=== DATASET EXCERPT ===

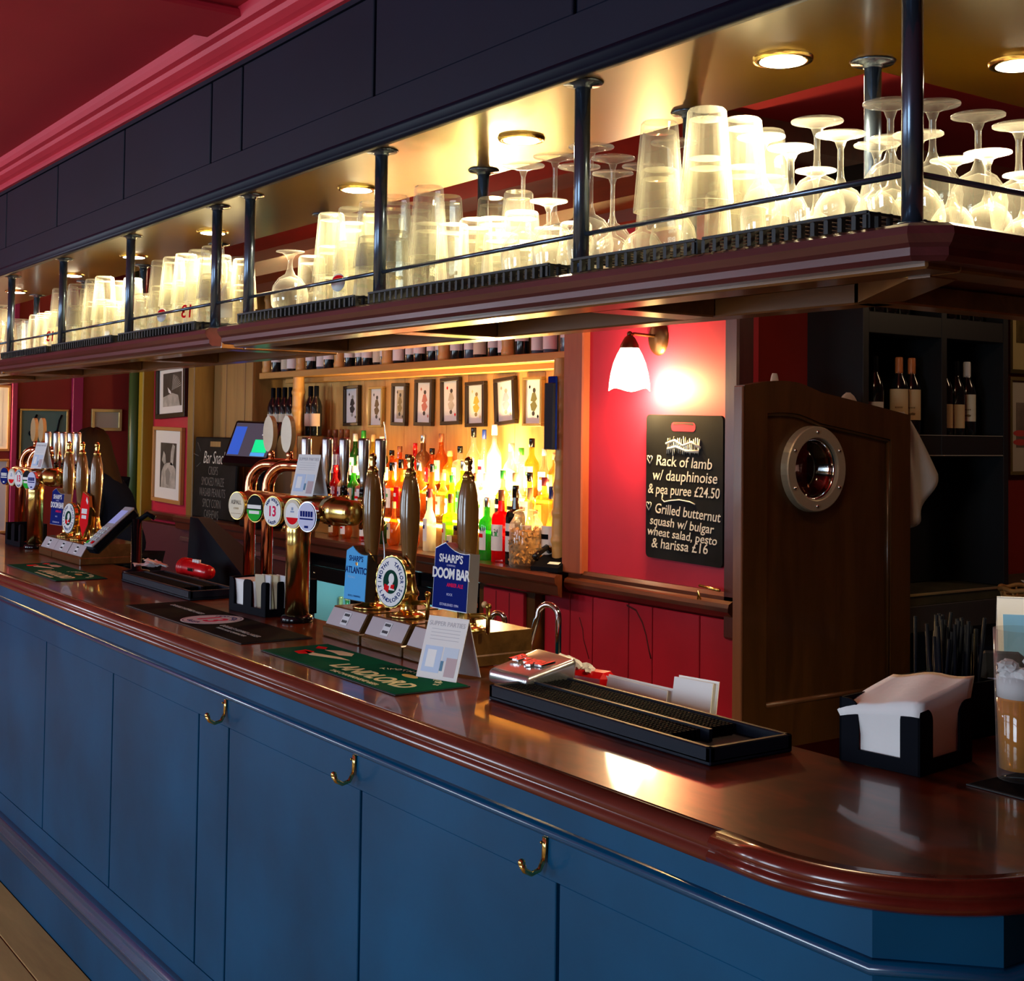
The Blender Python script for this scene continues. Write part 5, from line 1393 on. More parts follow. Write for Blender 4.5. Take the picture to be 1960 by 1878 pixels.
T3 = [(-7.495, 1.682, 'amber', 'brown', 'c', 'square'), (-7.415, 1.682, 'pink', 'brown', 'w', 'round'), (-7.335, 1.683, 'red', 'brown', 'w', 'round'), (-7.262, 1.683, 'pink', 'brown', 'c', 'round'),
      (-7.155, 1.658, 'green', 'white', 'w', 'round'), (-7.053, 1.678, 'dgreen', 'green', 'w', 'round'), (-6.93, 1.657, 'yellow', 'cork', 'c', 'round'), (-6.829, 1.645, 'dgreen', 'white', 'c', 'round'),
      (-6.71, 1.565, 'amber', 'black', 'c', 'round'), (-6.62, 1.59, 'amber', 'brown', 'w', 'square'), (-6.53, 1.545, 'orange', 'black', 'y', 'round'), (-6.447, 1.61, 'red', 'red', None, 'slim'), (-6.361, 1.658, 'brown', 'silver', None, 'shaker'),
      (-6.265, 1.584, 'amber', 'black', 'r', 'round'), (-6.17, 1.666, 'amber', 'brown', 'c', 'round'), (-6.08, 1.575, 'yellow', 'cork', 'y', 'round'), (-5.98, 1.60, 'clear', 'black', 'w', 'square'),
      (-5.85, 1.70, 'clear', 'black', 'w', 'round'), (-5.75, 1.69, 'clear', 'blue', 'w', 'slim'), (-5.655, 1.717, 'frost', 'white', None, 'round'), (-5.50, 1.622, 'clear', 'white', 'w', 'round'), (-5.415, 1.60, 'clear', 'lgreen', 'g', 'square'), (-5.325, 1.648, 'gold', 'black', 'c', 'round'),
      (-5.22, 1.60, 'clear', 'grey', 'w', 'slim'), (-5.13, 1.58, 'gold', 'cork', 'y', 'round'), (-5.04, 1.663, 'gold', 'brown', 'c', 'round')]
T2 = [(-7.16, 1.468, 'red', 'red', 'w', 'round'), (-7.05, 1.473, 'clear', 'black', 'w', 'round'), (-6.93, 1.47, 'green', 'white', 'c', 'round'), (-6.82, 1.433, 'pink', 'brown', 'w', 'square'), (-6.71, 1.45, 'amber', 'black', 'c', 'round'), (-6.60, 1.456, 'orange', 'brown', 'y', 'decanter'), (-6.48, 1.50, 'amber', 'black', 'w', 'round'), (-6.38, 1.52, 'orange', 'black', 'r', 'round'), (-6.28, 1.50, 'amber', 'cork', 'c', 'square'),
      (-6.185, 1.511, 'amber', 'silver', 'w', 'shaker'), (-6.05, 1.503, 'orange', 'black', 'k', 'slim'), (-5.94, 1.459, 'gold', 'cork', 'c', 'round'), (-5.85, 1.449, 'lime', 'green', 'w', 'round'), (-5.745, 1.527, 'lime', 'silver', 'g', 'shaker'), (-5.63, 1.468, 'clear', 'brown', 'w', 'round'), (-5.535, 1.47, 'clear', 'white', 'w', 'square'),
      (-5.385, 1.49, 'gold', 'green', 'k', 'round'), (-5.28, 1.48, 'clear', 'cork', 'c', 'round'), (-5.16, 1.486, 'gold', 'black', 'w', 'globe'), (-5.04, 1.466, 'gold', 'maroon', 'y', 'square'), (-4.915, 1.556, 'clear', 'grey', 'w', 'round')]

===

■ JOB
Reproduce all of the data exactly, omitting each picture it holds.

■ CORRECT RESULT
The Blender Python script for this scene continues. Write part 5, from line 1393 on. More parts follow. Write for Blender 4.5. Take the picture to be 1960 by 1878 pixels.
T3 = [(-7.495, 1.682, 'amber', 'brown', 'c', 'square'), (-7.415, 1.682, 'pink', 'brown', 'w', 'round'), (-7.335, 1.683, 'red', 'brown', 'w', 'round'), (-7.262, 1.683, 'pink', 'brown', 'c', 'round'),
      (-7.155, 1.658, 'green', 'white', 'w', 'round'), (-7.053, 1.678, 'dgreen', 'green', 'w', 'round'), (-6.93, 1.657, 'yellow', 'cork', 'c', 'round'), (-6.829, 1.645, 'dgreen', 'white', 'c', 'round'),
      (-6.71, 1.565, 'amber', 'black', 'c', 'round'), (-6.62, 1.59, 'amber', 'brown', 'w', 'square'), (-6.53, 1.545, 'orange', 'black', 'y', 'round'), (-6.447, 1.61, 'red', 'red', None, 'slim'), (-6.361, 1.658, 'brown', 'silver', None, 'shaker'),
      (-6.265, 1.584, 'amber', 'black', 'r', 'round'), (-6.17, 1.666, 'amber', 'brown', 'c', 'round'), (-6.08, 1.575, 'yellow', 'cork', 'y', 'round'), (-5.98, 1.60, 'clear', 'black', 'w', 'square'),
      (-5.85, 1.70, 'clear', 'black', 'w', 'round'), (-5.75, 1.69, 'clear', 'blue', 'w', 'slim'), (-5.655, 1.717, 'frost', 'white', None, 'round'), (-5.50, 1.622, 'clear', 'white', 'w', 'round'), (-5.415, 1.60, 'clear', 'lgreen', 'g', 'square'), (-5.325, 1.648, 'gold', 'black', 'c', 'round'),
      (-5.22, 1.60, 'clear', 'grey', 'w', 'slim'), (-5.13, 1.58, 'gold', 'cork', 'y', 'round'), (-5.04, 1.663, 'gold', 'brown', 'c', 'round')]
T2 = [(-7.16, 1.468, 'red', 'red', 'w', 'round'), (-7.05, 1.473, 'clear', 'black', 'w', 'round'), (-6.93, 1.47, 'green', 'white', 'c', 'round'), (-6.82, 1.433, 'pink', 'brown', 'w', 'square'), (-6.71, 1.45, 'amber', 'black', 'c', 'round'), (-6.60, 1.456, 'orange', 'brown', 'y', 'decanter'), (-6.48, 1.50, 'amber', 'black', 'w', 'round'), (-6.38, 1.52, 'orange', 'black', 'r', 'round'), (-6.28, 1.50, 'amber', 'cork', 'c', 'square'),
      (-6.185, 1.511, 'amber', 'silver', 'w', 'shaker'), (-6.05, 1.503, 'orange', 'black', 'k', 'slim'), (-5.94, 1.459, 'gold', 'cork', 'c', 'round'), (-5.85, 1.449, 'lime', 'green', 'w', 'round'), (-5.745, 1.527, 'lime', 'silver', 'g', 'shaker'), (-5.63, 1.468, 'clear', 'brown', 'w', 'round'), (-5.535, 1.47, 'clear', 'white', 'w', 'square'),
      (-5.385, 1.49, 'gold', 'green', 'k', 'round'), (-5.28, 1.48, 'clear', 'cork', 'c', 'round'), (-5.16, 1.486, 'gold', 'black', 'w', 'globe'), (-5.04, 1.466, 'gold', 'maroon', 'y', 'square'), (-4.915, 1.556, 'clear', 'grey', 'w', 'round')]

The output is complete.